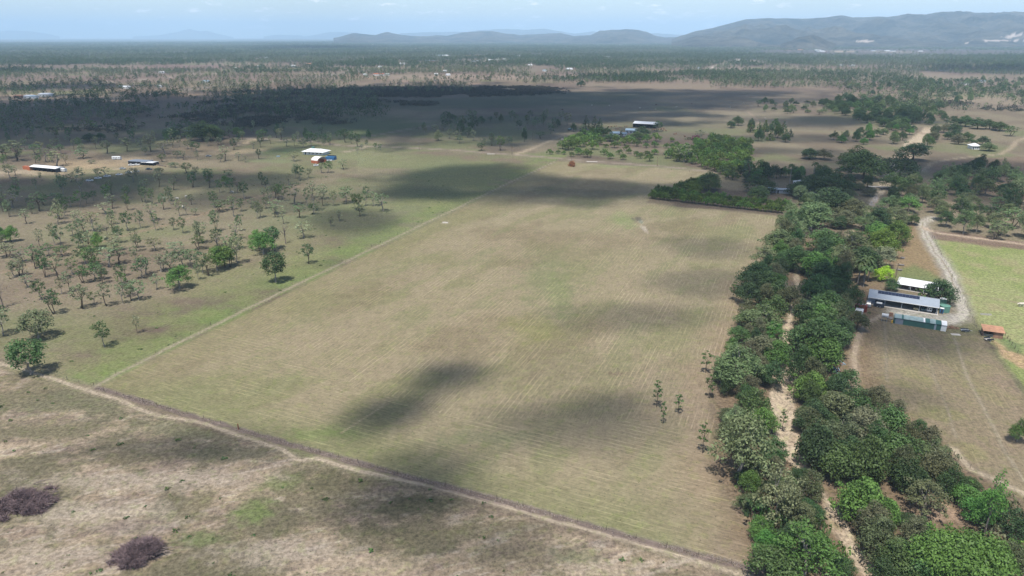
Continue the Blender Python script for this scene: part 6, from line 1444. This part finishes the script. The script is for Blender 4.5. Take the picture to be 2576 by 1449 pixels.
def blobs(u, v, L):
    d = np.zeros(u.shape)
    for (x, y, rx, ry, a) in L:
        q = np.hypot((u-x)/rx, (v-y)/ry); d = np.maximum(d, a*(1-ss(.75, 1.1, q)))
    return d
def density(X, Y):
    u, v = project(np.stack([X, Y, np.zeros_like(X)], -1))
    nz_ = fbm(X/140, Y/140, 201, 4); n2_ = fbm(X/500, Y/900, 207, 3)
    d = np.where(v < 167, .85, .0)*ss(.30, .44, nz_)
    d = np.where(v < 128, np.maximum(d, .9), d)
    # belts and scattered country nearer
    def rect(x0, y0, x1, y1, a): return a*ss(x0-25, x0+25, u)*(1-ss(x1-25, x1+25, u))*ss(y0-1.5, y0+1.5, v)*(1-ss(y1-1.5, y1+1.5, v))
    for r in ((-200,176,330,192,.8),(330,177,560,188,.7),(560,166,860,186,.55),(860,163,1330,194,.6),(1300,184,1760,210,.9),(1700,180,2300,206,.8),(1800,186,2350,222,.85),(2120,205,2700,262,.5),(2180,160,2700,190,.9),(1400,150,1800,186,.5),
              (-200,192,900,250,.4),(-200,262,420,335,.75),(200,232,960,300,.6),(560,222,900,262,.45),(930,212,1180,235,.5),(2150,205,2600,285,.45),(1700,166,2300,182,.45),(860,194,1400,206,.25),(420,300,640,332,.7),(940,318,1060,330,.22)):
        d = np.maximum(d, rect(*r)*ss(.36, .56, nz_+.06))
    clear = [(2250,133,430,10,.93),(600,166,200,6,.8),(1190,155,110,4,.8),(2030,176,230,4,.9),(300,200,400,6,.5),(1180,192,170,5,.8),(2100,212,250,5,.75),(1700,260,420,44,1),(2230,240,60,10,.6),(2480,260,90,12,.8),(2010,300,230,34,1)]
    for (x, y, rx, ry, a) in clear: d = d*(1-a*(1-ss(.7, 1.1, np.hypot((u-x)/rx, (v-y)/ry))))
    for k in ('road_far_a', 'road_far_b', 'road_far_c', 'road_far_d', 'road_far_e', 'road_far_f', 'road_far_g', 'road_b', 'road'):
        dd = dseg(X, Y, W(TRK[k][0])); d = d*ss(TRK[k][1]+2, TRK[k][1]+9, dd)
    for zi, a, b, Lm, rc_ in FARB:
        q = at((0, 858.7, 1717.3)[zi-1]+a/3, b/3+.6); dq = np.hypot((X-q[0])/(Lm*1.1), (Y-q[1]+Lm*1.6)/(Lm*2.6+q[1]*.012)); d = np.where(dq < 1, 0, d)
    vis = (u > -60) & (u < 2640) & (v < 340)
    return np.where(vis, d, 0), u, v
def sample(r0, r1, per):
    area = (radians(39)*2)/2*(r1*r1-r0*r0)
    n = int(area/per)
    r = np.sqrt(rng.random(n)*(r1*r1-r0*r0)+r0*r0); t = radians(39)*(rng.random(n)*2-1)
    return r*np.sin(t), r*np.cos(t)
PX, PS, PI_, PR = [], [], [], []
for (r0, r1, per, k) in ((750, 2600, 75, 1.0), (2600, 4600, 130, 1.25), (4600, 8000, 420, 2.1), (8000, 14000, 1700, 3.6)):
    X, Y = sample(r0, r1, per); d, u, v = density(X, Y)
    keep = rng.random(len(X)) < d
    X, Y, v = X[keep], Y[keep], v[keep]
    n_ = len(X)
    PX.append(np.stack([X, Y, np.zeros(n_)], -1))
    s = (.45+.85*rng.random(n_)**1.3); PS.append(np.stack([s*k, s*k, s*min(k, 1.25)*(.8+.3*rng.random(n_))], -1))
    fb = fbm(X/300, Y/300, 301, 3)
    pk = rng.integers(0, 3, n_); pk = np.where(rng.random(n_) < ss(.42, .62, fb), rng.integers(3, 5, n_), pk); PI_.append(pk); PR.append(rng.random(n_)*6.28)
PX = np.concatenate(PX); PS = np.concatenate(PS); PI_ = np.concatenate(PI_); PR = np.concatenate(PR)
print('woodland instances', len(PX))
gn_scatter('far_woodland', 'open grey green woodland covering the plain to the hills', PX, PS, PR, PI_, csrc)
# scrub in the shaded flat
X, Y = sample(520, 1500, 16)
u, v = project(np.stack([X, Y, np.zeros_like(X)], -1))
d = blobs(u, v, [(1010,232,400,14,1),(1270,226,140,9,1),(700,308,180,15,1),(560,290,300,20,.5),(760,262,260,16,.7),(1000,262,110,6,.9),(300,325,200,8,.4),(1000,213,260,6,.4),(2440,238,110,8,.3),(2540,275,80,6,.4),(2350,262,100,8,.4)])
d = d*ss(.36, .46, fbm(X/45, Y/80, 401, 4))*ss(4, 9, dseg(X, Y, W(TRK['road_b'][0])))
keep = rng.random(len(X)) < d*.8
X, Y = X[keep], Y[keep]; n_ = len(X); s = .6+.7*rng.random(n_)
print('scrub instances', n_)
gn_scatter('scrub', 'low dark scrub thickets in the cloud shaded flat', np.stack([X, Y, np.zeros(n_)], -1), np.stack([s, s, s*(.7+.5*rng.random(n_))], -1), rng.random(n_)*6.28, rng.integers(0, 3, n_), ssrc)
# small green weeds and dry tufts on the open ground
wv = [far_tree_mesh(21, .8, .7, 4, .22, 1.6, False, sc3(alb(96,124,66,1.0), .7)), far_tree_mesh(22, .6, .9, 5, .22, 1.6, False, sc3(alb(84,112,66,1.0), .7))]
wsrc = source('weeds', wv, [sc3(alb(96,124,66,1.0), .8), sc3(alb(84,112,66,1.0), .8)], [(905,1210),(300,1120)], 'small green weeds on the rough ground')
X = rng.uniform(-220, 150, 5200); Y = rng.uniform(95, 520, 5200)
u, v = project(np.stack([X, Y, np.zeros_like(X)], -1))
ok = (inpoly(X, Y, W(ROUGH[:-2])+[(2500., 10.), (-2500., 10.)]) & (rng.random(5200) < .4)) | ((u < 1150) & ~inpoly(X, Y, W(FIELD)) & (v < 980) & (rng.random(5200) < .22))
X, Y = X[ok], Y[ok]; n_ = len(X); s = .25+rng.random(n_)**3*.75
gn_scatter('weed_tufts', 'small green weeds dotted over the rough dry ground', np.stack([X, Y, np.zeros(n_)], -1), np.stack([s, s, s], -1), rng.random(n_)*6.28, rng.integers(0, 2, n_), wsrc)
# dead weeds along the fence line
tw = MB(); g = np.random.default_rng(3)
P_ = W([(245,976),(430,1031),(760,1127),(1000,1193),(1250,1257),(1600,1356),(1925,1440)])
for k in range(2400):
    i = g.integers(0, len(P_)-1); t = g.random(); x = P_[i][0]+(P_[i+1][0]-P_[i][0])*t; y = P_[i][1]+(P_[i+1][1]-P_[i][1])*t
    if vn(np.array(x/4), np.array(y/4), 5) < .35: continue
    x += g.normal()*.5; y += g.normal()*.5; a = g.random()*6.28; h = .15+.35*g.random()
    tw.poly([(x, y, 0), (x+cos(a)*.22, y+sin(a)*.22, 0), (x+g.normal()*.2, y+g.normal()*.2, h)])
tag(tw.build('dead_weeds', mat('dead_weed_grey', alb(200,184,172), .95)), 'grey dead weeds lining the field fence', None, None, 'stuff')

##############################

▶ [Requirement]: Give an exact copy of the material, leaving out every picture.

▶ [Answer for the task]:
Continue the Blender Python script for this scene: part 6, from line 1444. This part finishes the script. The script is for Blender 4.5. Take the picture to be 2576 by 1449 pixels.
def blobs(u, v, L):
    d = np.zeros(u.shape)
    for (x, y, rx, ry, a) in L:
        q = np.hypot((u-x)/rx, (v-y)/ry); d = np.maximum(d, a*(1-ss(.75, 1.1, q)))
    return d
def density(X, Y):
    u, v = project(np.stack([X, Y, np.zeros_like(X)], -1))
    nz_ = fbm(X/140, Y/140, 201, 4); n2_ = fbm(X/500, Y/900, 207, 3)
    d = np.where(v < 167, .85, .0)*ss(.30, .44, nz_)
    d = np.where(v < 128, np.maximum(d, .9), d)
    # belts and scattered country nearer
    def rect(x0, y0, x1, y1, a): return a*ss(x0-25, x0+25, u)*(1-ss(x1-25, x1+25, u))*ss(y0-1.5, y0+1.5, v)*(1-ss(y1-1.5, y1+1.5, v))
    for r in ((-200,176,330,192,.8),(330,177,560,188,.7),(560,166,860,186,.55),(860,163,1330,194,.6),(1300,184,1760,210,.9),(1700,180,2300,206,.8),(1800,186,2350,222,.85),(2120,205,2700,262,.5),(2180,160,2700,190,.9),(1400,150,1800,186,.5),
              (-200,192,900,250,.4),(-200,262,420,335,.75),(200,232,960,300,.6),(560,222,900,262,.45),(930,212,1180,235,.5),(2150,205,2600,285,.45),(1700,166,2300,182,.45),(860,194,1400,206,.25),(420,300,640,332,.7),(940,318,1060,330,.22)):
        d = np.maximum(d, rect(*r)*ss(.36, .56, nz_+.06))
    clear = [(2250,133,430,10,.93),(600,166,200,6,.8),(1190,155,110,4,.8),(2030,176,230,4,.9),(300,200,400,6,.5),(1180,192,170,5,.8),(2100,212,250,5,.75),(1700,260,420,44,1),(2230,240,60,10,.6),(2480,260,90,12,.8),(2010,300,230,34,1)]
    for (x, y, rx, ry, a) in clear: d = d*(1-a*(1-ss(.7, 1.1, np.hypot((u-x)/rx, (v-y)/ry))))
    for k in ('road_far_a', 'road_far_b', 'road_far_c', 'road_far_d', 'road_far_e', 'road_far_f', 'road_far_g', 'road_b', 'road'):
        dd = dseg(X, Y, W(TRK[k][0])); d = d*ss(TRK[k][1]+2, TRK[k][1]+9, dd)
    for zi, a, b, Lm, rc_ in FARB:
        q = at((0, 858.7, 1717.3)[zi-1]+a/3, b/3+.6); dq = np.hypot((X-q[0])/(Lm*1.1), (Y-q[1]+Lm*1.6)/(Lm*2.6+q[1]*.012)); d = np.where(dq < 1, 0, d)
    vis = (u > -60) & (u < 2640) & (v < 340)
    return np.where(vis, d, 0), u, v
def sample(r0, r1, per):
    area = (radians(39)*2)/2*(r1*r1-r0*r0)
    n = int(area/per)
    r = np.sqrt(rng.random(n)*(r1*r1-r0*r0)+r0*r0); t = radians(39)*(rng.random(n)*2-1)
    return r*np.sin(t), r*np.cos(t)
PX, PS, PI_, PR = [], [], [], []
for (r0, r1, per, k) in ((750, 2600, 75, 1.0), (2600, 4600, 130, 1.25), (4600, 8000, 420, 2.1), (8000, 14000, 1700, 3.6)):
    X, Y = sample(r0, r1, per); d, u, v = density(X, Y)
    keep = rng.random(len(X)) < d
    X, Y, v = X[keep], Y[keep], v[keep]
    n_ = len(X)
    PX.append(np.stack([X, Y, np.zeros(n_)], -1))
    s = (.45+.85*rng.random(n_)**1.3); PS.append(np.stack([s*k, s*k, s*min(k, 1.25)*(.8+.3*rng.random(n_))], -1))
    fb = fbm(X/300, Y/300, 301, 3)
    pk = rng.integers(0, 3, n_); pk = np.where(rng.random(n_) < ss(.42, .62, fb), rng.integers(3, 5, n_), pk); PI_.append(pk); PR.append(rng.random(n_)*6.28)
PX = np.concatenate(PX); PS = np.concatenate(PS); PI_ = np.concatenate(PI_); PR = np.concatenate(PR)
print('woodland instances', len(PX))
gn_scatter('far_woodland', 'open grey green woodland covering the plain to the hills', PX, PS, PR, PI_, csrc)
# scrub in the shaded flat
X, Y = sample(520, 1500, 16)
u, v = project(np.stack([X, Y, np.zeros_like(X)], -1))
d = blobs(u, v, [(1010,232,400,14,1),(1270,226,140,9,1),(700,308,180,15,1),(560,290,300,20,.5),(760,262,260,16,.7),(1000,262,110,6,.9),(300,325,200,8,.4),(1000,213,260,6,.4),(2440,238,110,8,.3),(2540,275,80,6,.4),(2350,262,100,8,.4)])
d = d*ss(.36, .46, fbm(X/45, Y/80, 401, 4))*ss(4, 9, dseg(X, Y, W(TRK['road_b'][0])))
keep = rng.random(len(X)) < d*.8
X, Y = X[keep], Y[keep]; n_ = len(X); s = .6+.7*rng.random(n_)
print('scrub instances', n_)
gn_scatter('scrub', 'low dark scrub thickets in the cloud shaded flat', np.stack([X, Y, np.zeros(n_)], -1), np.stack([s, s, s*(.7+.5*rng.random(n_))], -1), rng.random(n_)*6.28, rng.integers(0, 3, n_), ssrc)
# small green weeds and dry tufts on the open ground
wv = [far_tree_mesh(21, .8, .7, 4, .22, 1.6, False, sc3(alb(96,124,66,1.0), .7)), far_tree_mesh(22, .6, .9, 5, .22, 1.6, False, sc3(alb(84,112,66,1.0), .7))]
wsrc = source('weeds', wv, [sc3(alb(96,124,66,1.0), .8), sc3(alb(84,112,66,1.0), .8)], [(905,1210),(300,1120)], 'small green weeds on the rough ground')
X = rng.uniform(-220, 150, 5200); Y = rng.uniform(95, 520, 5200)
u, v = project(np.stack([X, Y, np.zeros_like(X)], -1))
ok = (inpoly(X, Y, W(ROUGH[:-2])+[(2500., 10.), (-2500., 10.)]) & (rng.random(5200) < .4)) | ((u < 1150) & ~inpoly(X, Y, W(FIELD)) & (v < 980) & (rng.random(5200) < .22))
X, Y = X[ok], Y[ok]; n_ = len(X); s = .25+rng.random(n_)**3*.75
gn_scatter('weed_tufts', 'small green weeds dotted over the rough dry ground', np.stack([X, Y, np.zeros(n_)], -1), np.stack([s, s, s], -1), rng.random(n_)*6.28, rng.integers(0, 2, n_), wsrc)
# dead weeds along the fence line
tw = MB(); g = np.random.default_rng(3)
P_ = W([(245,976),(430,1031),(760,1127),(1000,1193),(1250,1257),(1600,1356),(1925,1440)])
for k in range(2400):
    i = g.integers(0, len(P_)-1); t = g.random(); x = P_[i][0]+(P_[i+1][0]-P_[i][0])*t; y = P_[i][1]+(P_[i+1][1]-P_[i][1])*t
    if vn(np.array(x/4), np.array(y/4), 5) < .35: continue
    x += g.normal()*.5; y += g.normal()*.5; a = g.random()*6.28; h = .15+.35*g.random()
    tw.poly([(x, y, 0), (x+cos(a)*.22, y+sin(a)*.22, 0), (x+g.normal()*.2, y+g.normal()*.2, h)])
tag(tw.build('dead_weeds', mat('dead_weed_grey', alb(200,184,172), .95)), 'grey dead weeds lining the field fence', None, None, 'stuff')